— START OF DATASET —
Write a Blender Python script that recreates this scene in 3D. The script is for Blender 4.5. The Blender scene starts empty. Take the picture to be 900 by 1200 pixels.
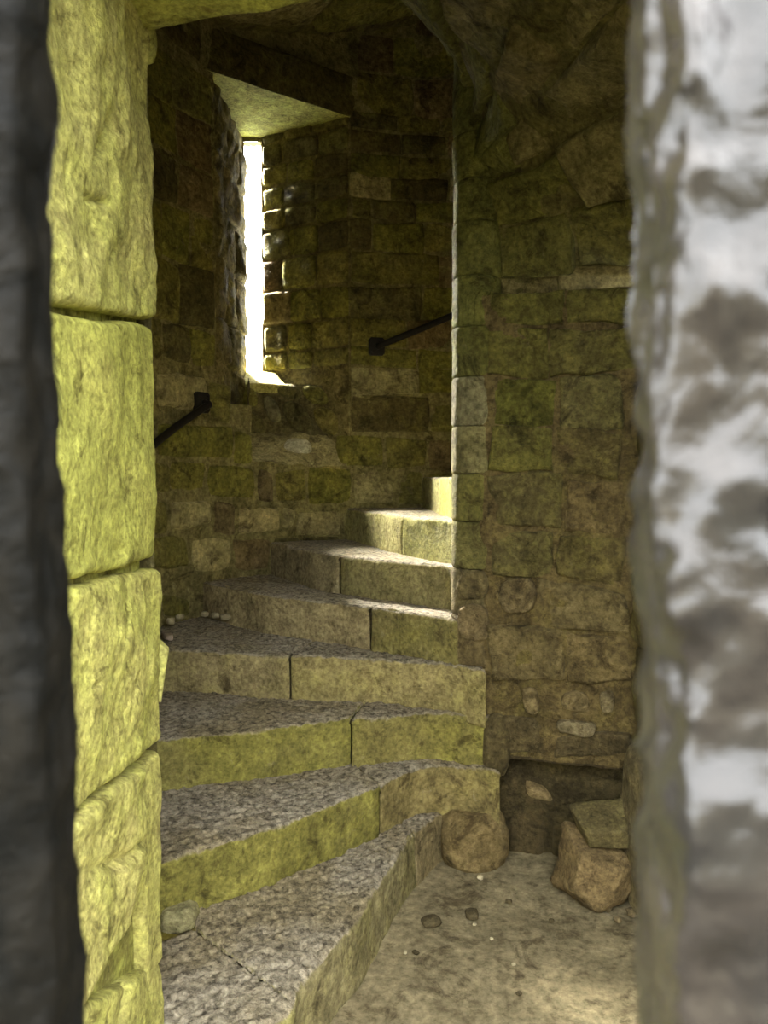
import bpy, math, random
import numpy as np
from mathutils import Vector
SC = bpy.context.scene
COL = SC.collection
random.seed(11)

# ------------------------------------------------------------------ camera, sky, exposure
EYE = np.array([0.0, 0.0, 1.6]); TILT = math.atan(40 / 900)
cam_d = bpy.data.cameras.new('camera'); cam = bpy.data.objects.new('camera', cam_d); COL.objects.link(cam)
cam.location = EYE; cam.rotation_euler = (math.pi / 2 - TILT, 0, 0)
cam_d.sensor_fit = 'VERTICAL'; cam_d.sensor_height = 36; cam_d.sensor_width = 27; cam_d.lens = 27
cam_d.clip_start = 0.02
cam_d.dof.use_dof = True; cam_d.dof.focus_distance = 3.0; cam_d.dof.aperture_fstop = 7.1
SC.camera = cam
w = bpy.data.worlds.new('overcast_sky'); SC.world = w; w.use_nodes = True
wn = w.node_tree.nodes; wl = w.node_tree.links; wn.clear()
wo = wn.new('ShaderNodeOutputWorld'); bg = wn.new('ShaderNodeBackground')
tc = wn.new('ShaderNodeTexCoord'); sx = wn.new('ShaderNodeSeparateXYZ'); cr = wn.new('ShaderNodeValToRGB')
cr.color_ramp.elements[0].position = 0.0; cr.color_ramp.elements[0].color = (0.80, 0.84, 0.86, 1)
cr.color_ramp.elements[1].position = 0.7; cr.color_ramp.elements[1].color = (1.0, 1.0, 1.0, 1)
wl.new(tc.outputs['Generated'], sx.inputs[0]); wl.new(sx.outputs['Z'], cr.inputs[0]); wl.new(cr.outputs[0], bg.inputs[0])
wl.new(bg.outputs[0], wo.inputs[0])
bg.inputs[1].default_value = 8.6
sd = bpy.data.lights.new('hazy_sun', 'SUN'); sun = bpy.data.objects.new('hazy_sun', sd); COL.objects.link(sun)
sd.energy = 300.0; sd.angle = math.radians(35); sd.color = (1.0, 0.96, 0.84)
sun.rotation_euler = Vector((0.70, -0.72, -0.64)).to_track_quat('-Z', 'Y').to_euler()
vs = SC.view_settings
vs.view_transform = 'Standard'; vs.look = 'None'; vs.gamma = 1; vs.use_curve_mapping = False
vs.exposure = 0.95
SC.cycles.max_bounces = 10; SC.cycles.diffuse_bounces = 7; SC.cycles.sample_clamp_indirect = 6

# ------------------------------------------------------------------ camera geometry of the photograph (900 x 1200)
def ray(px, py):
    x = (px - 450) / 900; v = (600 - py) / 900
    return np.array([x, math.cos(TILT) + v * math.sin(TILT), -math.sin(TILT) + v * math.cos(TILT)])
def at_z(px, py, z):
    d = ray(px, py); return EYE + d * ((z - EYE[2]) / d[2])
def at_y(px, py, y):
    d = ray(px, py); return EYE + d * (y / d[1])
def at_plane(px, py, p0, n):
    d = ray(px, py); return EYE + d * (np.dot(np.array(p0) - EYE, n) / np.dot(d, n))

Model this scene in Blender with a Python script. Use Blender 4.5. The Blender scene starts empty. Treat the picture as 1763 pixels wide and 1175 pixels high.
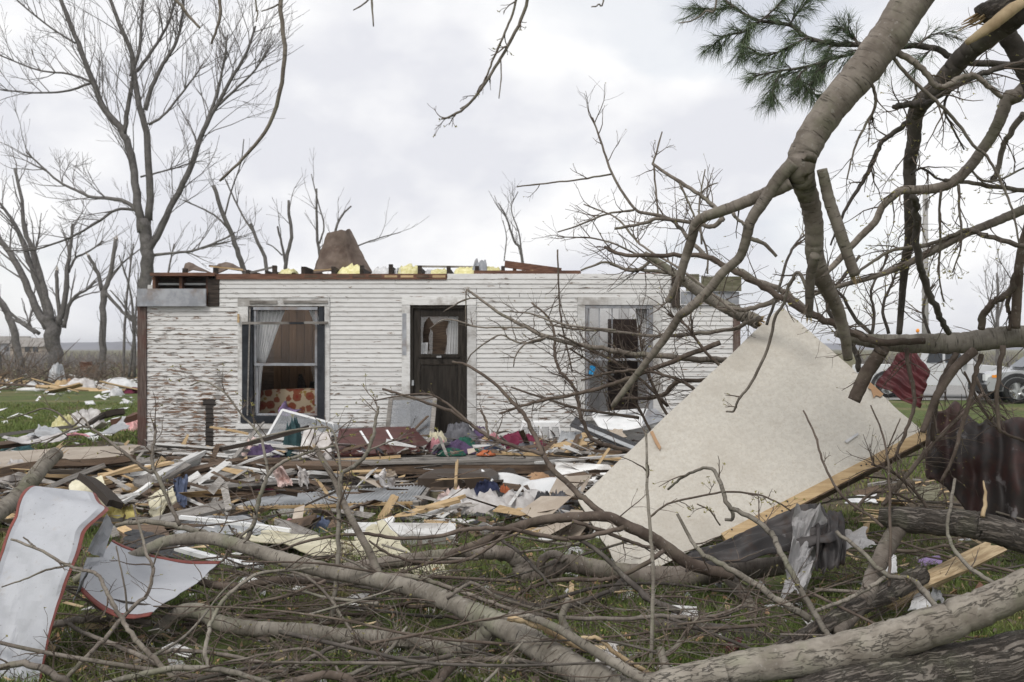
— END OF DATASET —
◆ EXERCISE AIM ◆
Give back the entries verbatim. Do not include any picture.

◆ EXERCISE RESPONSE ◆
Write a Blender Python script that recreates this scene in 3D. The script is for Blender 4.5. The Blender scene starts empty. Take the picture to be 900 by 1200 pixels.
import bpy, math, random
import numpy as np
from mathutils import Vector
SC = bpy.context.scene
COL = SC.collection
random.seed(11)

# ------------------------------------------------------------------ camera, sky, exposure
EYE = np.array([0.0, 0.0, 1.6]); TILT = math.atan(40 / 900)
cam_d = bpy.data.cameras.new('camera'); cam = bpy.data.objects.new('camera', cam_d); COL.objects.link(cam)
cam.location = EYE; cam.rotation_euler = (math.pi / 2 - TILT, 0, 0)
cam_d.sensor_fit = 'VERTICAL'; cam_d.sensor_height = 36; cam_d.sensor_width = 27; cam_d.lens = 27
cam_d.clip_start = 0.02
cam_d.dof.use_dof = True; cam_d.dof.focus_distance = 3.0; cam_d.dof.aperture_fstop = 7.1
SC.camera = cam
w = bpy.data.worlds.new('overcast_sky'); SC.world = w; w.use_nodes = True
wn = w.node_tree.nodes; wl = w.node_tree.links; wn.clear()
wo = wn.new('ShaderNodeOutputWorld'); bg = wn.new('ShaderNodeBackground')
tc = wn.new('ShaderNodeTexCoord'); sx = wn.new('ShaderNodeSeparateXYZ'); cr = wn.new('ShaderNodeValToRGB')
cr.color_ramp.elements[0].position = 0.0; cr.color_ramp.elements[0].color = (0.80, 0.84, 0.86, 1)
cr.color_ramp.elements[1].position = 0.7; cr.color_ramp.elements[1].color = (1.0, 1.0, 1.0, 1)
wl.new(tc.outputs['Generated'], sx.inputs[0]); wl.new(sx.outputs['Z'], cr.inputs[0]); wl.new(cr.outputs[0], bg.inputs[0])
wl.new(bg.outputs[0], wo.inputs[0])
bg.inputs[1].default_value = 8.6
sd = bpy.data.lights.new('hazy_sun', 'SUN'); sun = bpy.data.objects.new('hazy_sun', sd); COL.objects.link(sun)
sd.energy = 300.0; sd.angle = math.radians(35); sd.color = (1.0, 0.96, 0.84)
sun.rotation_euler = Vector((0.70, -0.72, -0.64)).to_track_quat('-Z', 'Y').to_euler()
vs = SC.view_settings
vs.view_transform = 'Standard'; vs.look = 'None'; vs.gamma = 1; vs.use_curve_mapping = False
vs.exposure = 0.95
SC.cycles.max_bounces = 10; SC.cycles.diffuse_bounces = 7; SC.cycles.sample_clamp_indirect = 6

# ------------------------------------------------------------------ camera geometry of the photograph (900 x 1200)
def ray(px, py):
    x = (px - 450) / 900; v = (600 - py) / 900
    return np.array([x, math.cos(TILT) + v * math.sin(TILT), -math.sin(TILT) + v * math.cos(TILT)])
def at_z(px, py, z):
    d = ray(px, py); return EYE + d * ((z - EYE[2]) / d[2])
def at_y(px, py, y):
    d = ray(px, py); return EYE + d * (y / d[1])
def at_plane(px, py, p0, n):
    d = ray(px, py); return EYE + d * (np.dot(np.array(p0) - EYE, n) / np.dot(d, n))

Model this scene in Blender with a Python script. Use Blender 4.5. The Blender scene starts empty. Treat the picture as 1763 pixels wide and 1175 pixels high.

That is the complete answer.